Mayor Has 'Change Of Heart,' Signs Gay Marriage Brief

An emotional Mayor Jerry Sanders revealed Wednesday that his daughter is gay as he signed a legal brief asking the state's high court to overturn a prohibition on same-sex marriage, which he had vowed not to do.

The San Diego City Council voted 5-3 Tuesday to join Los Angeles, Long Beach, San Jose and Oakland in the amicus brief, or so-called "friend-of-the-court" resolution in support of gay marriages.

Through his spokesman, Sanders had pledged Tuesday to veto the council's decision to join the legal brief on the grounds that he supports civil unions, and not same-sex marriages.

But Sanders, flanked by his wife, told reporters Wednesday afternoon that he had a "change of heart" after some soul-searching.

"I have close family members and friends who are members of the gay and lesbian community," Sanders said, choking back tears. "Those folks include my daughter Lisa, as well as my personal staff."

Mayoral spokesman Fred Sainz said it was the first time Sanders went public about his daughter's sexual orientation.

"I want for them the same thing we all want for our loved ones -- for each of them to find a mate who they love deeply and who loves them back, someone who they can grow old together (with) and share life's experiences.

"I want their relationships to be protected equally under the law," the mayor said, fighting to get his words out.

"In the end, I couldn't look any of them in the face and tell them their relationship, their very lives, were any less meaningful than the marriage I share with my wife Rana."

Earlier this month, the City Council deadlocked on the issue.

On Tuesday, Councilmen Tony Young, Brian Maienschein and Kevin Faulconer cast the dissenting votes against joining the brief. They did not provide a reason for their votes.

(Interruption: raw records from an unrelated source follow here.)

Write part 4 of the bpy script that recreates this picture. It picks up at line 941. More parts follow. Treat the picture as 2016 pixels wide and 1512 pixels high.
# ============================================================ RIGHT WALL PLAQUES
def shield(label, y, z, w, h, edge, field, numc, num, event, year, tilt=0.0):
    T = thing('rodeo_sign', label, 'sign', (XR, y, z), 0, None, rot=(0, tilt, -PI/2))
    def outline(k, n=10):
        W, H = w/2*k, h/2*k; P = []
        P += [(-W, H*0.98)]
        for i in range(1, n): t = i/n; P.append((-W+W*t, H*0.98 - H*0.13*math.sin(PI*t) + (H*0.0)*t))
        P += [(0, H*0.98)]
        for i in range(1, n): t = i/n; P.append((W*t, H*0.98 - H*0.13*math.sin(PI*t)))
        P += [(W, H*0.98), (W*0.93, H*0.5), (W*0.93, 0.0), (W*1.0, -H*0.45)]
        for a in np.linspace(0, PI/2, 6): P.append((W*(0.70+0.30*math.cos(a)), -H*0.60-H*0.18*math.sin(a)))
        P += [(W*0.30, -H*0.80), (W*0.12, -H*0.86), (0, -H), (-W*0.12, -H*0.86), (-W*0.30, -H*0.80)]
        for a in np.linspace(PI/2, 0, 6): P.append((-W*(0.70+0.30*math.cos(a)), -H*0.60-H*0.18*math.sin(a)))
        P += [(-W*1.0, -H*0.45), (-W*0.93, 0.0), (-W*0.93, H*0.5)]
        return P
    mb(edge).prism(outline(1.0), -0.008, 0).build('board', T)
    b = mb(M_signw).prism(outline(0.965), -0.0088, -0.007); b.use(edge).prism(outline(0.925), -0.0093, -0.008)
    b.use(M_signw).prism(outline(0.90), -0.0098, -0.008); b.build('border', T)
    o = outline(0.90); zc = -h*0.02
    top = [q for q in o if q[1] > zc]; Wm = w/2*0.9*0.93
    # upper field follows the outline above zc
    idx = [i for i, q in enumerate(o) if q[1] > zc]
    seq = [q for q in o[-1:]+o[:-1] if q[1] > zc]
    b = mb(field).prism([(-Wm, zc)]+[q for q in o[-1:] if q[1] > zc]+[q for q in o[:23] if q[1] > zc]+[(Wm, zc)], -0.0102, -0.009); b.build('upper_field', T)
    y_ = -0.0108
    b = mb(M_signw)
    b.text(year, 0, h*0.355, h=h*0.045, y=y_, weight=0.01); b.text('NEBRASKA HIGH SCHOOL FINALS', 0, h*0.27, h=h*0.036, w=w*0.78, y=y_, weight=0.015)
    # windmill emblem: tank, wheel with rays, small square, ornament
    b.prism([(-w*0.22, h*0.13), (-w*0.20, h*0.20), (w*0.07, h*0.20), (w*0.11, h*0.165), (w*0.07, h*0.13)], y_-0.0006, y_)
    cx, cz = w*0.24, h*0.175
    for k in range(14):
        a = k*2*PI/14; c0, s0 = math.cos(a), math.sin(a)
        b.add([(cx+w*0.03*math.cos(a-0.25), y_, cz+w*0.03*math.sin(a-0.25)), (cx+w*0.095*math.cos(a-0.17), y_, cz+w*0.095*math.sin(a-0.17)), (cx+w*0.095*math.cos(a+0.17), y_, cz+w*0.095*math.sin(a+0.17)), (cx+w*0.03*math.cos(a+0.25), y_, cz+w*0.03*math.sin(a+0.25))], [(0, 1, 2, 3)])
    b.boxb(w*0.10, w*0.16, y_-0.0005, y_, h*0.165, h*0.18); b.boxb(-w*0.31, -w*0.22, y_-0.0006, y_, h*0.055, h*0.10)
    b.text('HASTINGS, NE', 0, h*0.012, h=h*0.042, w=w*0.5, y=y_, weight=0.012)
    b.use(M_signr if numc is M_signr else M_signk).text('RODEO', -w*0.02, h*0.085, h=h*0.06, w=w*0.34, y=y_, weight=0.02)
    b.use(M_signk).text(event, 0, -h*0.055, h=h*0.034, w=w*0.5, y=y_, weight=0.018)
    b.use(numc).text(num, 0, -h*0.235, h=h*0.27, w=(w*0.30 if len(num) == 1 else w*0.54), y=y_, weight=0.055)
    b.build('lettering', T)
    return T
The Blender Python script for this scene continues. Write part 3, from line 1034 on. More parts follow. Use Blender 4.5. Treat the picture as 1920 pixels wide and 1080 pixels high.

Councilwoman Donna Frye cast the deciding vote. She said she always supported same-sex marriage, but originally voted against the proposal because she was concerned about the lack of public notice.

Councilwoman Toni Atkins, who is gay, said the ability to marry the person of your choosing is a "fundamental constitutional right."

Hundreds packed the council chamber Tuesday to voice their opinions on both sides of the gay marriage debate.

Proponents argued that the issue is about civil rights.

Others said the issue was settled in 2000 with the passage of Proposition 22, which defined marriage as between a man and a woman only.

Councilman Jim Madaffer Wednesday commended Sanders for reversing his stance and "leading with his heart and making a decision based on what he believes and not what politics dictate."

"This was a difficult decision for many of us on the City Council, and I'm sure it was for the mayor also," Madaffer said. "We all had to search deep within and stand up for what we believe is the right thing to do, which is protect the civil rights of all people."

Sanders said vetoing the resolution would have been "inconsistent" with the values he has embraced over the past 30 years.

"For three decades, I have worked to bring enlightenment, justice and equality to all parts of our community," the former San Diego police chief said.

"As I reflected on the choices I had before me last night, I just could not bring myself to tell an entire group of people in our community they were less important, less worthy or less deserving of the rights and responsibilities of marriage than anyone else simply because of their sexual orientation."

The mayor, a Republican, acknowledged that not everyone will understand why he changed his position on the issue.

"I acknowledge that not all members of our community will agree, or perhaps understand my decision today," Sanders said. "All I can offer them is I am trying to do what is right."